Our small Caribbean Community (CARICOM) which had played a key role back in the 1970s to begin the process of dismantling America’s diplomatic isolation of Cuba, had forever kept company with nations of all continents in voting for ending the United States embargo.
As the years rolled on, it was humiliating to count America’s few remaining “loyalists” at the United Nations who, by last year, had dwindled to fewer than five to vote with Uncle Sam among the 192 member nations.
It was, therefore, not surprising for CARICOM to collectively renew its call at the United Nations earlier this week for termination of the embargo.
Now, half a century after the imposition of the embargo, some 48 per cent of voters in Florida have opted to vote for re-election of Obama, the first black American president.

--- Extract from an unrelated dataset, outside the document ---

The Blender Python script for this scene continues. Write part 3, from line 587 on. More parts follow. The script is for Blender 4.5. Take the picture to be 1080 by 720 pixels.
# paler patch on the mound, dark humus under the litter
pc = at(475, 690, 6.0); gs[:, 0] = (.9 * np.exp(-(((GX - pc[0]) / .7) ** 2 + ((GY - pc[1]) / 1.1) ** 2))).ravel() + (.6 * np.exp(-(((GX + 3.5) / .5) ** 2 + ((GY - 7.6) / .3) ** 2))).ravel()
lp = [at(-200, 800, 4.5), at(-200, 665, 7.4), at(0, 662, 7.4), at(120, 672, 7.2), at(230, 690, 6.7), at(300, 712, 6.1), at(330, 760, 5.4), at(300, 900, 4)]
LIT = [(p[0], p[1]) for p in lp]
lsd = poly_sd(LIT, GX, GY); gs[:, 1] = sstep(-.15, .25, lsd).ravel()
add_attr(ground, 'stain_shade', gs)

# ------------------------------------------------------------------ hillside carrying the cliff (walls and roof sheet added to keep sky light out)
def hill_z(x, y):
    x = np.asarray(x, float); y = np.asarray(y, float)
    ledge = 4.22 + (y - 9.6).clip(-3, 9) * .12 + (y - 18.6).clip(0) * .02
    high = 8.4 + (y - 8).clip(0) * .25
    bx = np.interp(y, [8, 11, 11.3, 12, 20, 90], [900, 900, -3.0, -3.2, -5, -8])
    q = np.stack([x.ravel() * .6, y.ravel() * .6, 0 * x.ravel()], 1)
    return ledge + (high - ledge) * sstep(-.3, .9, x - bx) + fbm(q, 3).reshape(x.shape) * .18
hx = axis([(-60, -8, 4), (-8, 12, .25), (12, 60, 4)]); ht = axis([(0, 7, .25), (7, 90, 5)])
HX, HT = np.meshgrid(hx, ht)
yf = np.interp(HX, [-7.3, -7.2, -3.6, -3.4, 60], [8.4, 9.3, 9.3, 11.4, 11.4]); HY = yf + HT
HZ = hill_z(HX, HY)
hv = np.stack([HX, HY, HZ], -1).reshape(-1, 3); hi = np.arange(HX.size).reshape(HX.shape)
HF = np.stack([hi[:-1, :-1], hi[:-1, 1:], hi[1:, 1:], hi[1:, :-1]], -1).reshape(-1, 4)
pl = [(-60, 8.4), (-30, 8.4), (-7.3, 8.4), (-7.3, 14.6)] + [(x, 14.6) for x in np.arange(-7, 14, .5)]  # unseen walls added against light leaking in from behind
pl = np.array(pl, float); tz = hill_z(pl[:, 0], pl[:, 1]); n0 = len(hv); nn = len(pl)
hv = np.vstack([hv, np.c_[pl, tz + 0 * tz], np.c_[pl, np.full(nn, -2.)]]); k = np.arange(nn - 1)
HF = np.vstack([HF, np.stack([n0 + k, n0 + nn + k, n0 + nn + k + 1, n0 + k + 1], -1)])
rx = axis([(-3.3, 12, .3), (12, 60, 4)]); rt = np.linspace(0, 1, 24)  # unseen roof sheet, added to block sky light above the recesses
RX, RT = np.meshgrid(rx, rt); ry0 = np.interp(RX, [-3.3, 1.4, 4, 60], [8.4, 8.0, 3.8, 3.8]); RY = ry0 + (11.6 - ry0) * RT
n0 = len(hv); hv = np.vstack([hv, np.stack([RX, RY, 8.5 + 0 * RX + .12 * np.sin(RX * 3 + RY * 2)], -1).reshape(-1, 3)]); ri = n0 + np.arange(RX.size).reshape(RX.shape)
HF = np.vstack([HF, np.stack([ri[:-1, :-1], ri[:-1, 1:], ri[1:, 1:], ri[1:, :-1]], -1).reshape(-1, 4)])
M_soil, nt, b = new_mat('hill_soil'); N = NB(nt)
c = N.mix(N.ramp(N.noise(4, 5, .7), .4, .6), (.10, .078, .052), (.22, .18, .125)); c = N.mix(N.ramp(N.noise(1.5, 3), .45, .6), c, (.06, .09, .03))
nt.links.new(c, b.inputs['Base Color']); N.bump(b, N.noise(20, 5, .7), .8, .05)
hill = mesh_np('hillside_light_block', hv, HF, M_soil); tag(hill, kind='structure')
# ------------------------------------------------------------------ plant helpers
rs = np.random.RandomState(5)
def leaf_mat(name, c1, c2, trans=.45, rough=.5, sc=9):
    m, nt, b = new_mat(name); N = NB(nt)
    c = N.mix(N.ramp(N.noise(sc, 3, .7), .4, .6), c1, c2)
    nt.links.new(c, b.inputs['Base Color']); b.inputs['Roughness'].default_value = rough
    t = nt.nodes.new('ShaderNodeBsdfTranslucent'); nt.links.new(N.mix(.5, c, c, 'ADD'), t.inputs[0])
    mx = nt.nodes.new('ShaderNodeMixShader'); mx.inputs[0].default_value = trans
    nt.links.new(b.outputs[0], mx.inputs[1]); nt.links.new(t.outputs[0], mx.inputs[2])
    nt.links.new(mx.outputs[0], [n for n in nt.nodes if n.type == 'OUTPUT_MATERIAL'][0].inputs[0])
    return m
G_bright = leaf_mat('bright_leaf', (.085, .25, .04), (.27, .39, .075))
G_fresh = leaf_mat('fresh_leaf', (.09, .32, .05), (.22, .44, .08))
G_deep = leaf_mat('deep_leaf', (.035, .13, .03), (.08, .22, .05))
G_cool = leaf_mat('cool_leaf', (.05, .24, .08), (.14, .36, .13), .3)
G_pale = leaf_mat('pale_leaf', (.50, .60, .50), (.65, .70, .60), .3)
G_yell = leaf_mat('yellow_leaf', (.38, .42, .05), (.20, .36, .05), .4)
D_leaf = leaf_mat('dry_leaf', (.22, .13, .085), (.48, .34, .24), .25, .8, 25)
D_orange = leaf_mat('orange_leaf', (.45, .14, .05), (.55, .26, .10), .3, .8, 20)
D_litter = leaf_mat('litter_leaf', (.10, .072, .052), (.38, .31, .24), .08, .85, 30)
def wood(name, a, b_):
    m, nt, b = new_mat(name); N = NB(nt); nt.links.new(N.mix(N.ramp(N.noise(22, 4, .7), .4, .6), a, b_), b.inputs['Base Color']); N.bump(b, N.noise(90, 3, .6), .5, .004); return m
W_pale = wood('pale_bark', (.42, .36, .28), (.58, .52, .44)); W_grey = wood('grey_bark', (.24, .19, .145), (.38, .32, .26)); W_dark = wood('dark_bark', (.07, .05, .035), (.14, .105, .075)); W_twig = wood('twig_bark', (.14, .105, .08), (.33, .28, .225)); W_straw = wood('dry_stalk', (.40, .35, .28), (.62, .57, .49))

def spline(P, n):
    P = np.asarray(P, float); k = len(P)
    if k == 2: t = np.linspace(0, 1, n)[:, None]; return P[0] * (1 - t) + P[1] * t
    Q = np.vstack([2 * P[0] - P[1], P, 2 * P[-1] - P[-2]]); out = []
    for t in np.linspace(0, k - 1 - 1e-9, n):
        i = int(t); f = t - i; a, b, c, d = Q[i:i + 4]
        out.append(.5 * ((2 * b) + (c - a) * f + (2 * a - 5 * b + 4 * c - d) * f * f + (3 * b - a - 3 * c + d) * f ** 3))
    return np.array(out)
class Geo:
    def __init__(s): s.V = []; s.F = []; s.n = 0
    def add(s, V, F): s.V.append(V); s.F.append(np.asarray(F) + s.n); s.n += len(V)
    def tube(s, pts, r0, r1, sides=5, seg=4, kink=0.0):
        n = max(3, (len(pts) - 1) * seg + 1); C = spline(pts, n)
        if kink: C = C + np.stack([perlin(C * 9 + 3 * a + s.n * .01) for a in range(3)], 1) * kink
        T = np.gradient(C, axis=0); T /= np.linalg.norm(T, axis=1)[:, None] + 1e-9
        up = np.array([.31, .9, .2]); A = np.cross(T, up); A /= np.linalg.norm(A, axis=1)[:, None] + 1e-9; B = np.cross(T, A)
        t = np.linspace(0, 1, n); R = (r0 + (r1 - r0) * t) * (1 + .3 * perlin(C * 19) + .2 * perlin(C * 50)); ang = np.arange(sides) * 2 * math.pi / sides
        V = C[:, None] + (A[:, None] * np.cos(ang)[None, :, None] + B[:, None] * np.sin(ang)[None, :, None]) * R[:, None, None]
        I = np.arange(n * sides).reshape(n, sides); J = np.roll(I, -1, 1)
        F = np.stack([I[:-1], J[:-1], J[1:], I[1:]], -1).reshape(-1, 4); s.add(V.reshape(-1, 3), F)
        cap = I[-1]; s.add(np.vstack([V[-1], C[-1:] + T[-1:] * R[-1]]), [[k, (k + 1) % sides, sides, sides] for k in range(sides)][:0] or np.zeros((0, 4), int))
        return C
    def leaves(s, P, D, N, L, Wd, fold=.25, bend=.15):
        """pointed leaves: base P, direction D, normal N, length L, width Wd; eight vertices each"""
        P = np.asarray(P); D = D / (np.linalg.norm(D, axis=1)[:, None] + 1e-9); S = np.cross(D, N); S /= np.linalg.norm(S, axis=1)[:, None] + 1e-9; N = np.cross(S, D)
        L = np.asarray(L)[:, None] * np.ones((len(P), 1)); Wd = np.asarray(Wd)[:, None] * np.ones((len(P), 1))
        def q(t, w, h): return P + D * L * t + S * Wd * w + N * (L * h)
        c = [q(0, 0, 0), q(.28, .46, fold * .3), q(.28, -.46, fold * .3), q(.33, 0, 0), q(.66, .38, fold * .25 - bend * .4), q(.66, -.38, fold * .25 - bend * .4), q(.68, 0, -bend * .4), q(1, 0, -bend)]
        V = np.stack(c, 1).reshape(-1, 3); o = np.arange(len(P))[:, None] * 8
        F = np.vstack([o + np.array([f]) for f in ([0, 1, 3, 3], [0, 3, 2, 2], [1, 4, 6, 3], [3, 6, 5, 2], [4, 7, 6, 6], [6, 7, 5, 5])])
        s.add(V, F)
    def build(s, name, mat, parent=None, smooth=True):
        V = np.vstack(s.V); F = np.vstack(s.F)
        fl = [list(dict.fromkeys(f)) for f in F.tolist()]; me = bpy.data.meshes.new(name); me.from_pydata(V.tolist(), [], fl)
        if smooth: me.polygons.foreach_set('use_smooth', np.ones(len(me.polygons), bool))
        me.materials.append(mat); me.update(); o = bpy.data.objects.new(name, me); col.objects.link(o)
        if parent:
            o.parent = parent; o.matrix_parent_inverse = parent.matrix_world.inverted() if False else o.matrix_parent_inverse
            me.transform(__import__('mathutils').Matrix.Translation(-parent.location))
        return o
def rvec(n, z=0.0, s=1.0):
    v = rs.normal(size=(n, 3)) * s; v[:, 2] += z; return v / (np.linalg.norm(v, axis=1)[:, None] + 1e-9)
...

That’s just four per cent less than those who favoured his Republican challenger Mitt Romney (52 per cent).
For the Wall Street Journal there was no surprise in its reporting on this unique political development: Cuban Americans Move Left, read its headline for a news story out of Miami on the presidential poll.
Some of the “yes” votes, it reported, were cast by Cuban Americans who think Obama “is a socialist”. Assuming the accuracy of this doubtful interpretation, it can hardly be flattering for the hitherto influential anti-Cuba lobby of Cuban Americans, politically nurtured over four decades about the worthlessness of the Cuban revolution and its leadership under the Castro brothers – Fidel and now Raul.
The agony of Florida’s 2012 vote for Obama could prolong right into and beyond the 2016 presidential election.
• Rickey Singh is a noted Caribbean ­journalist.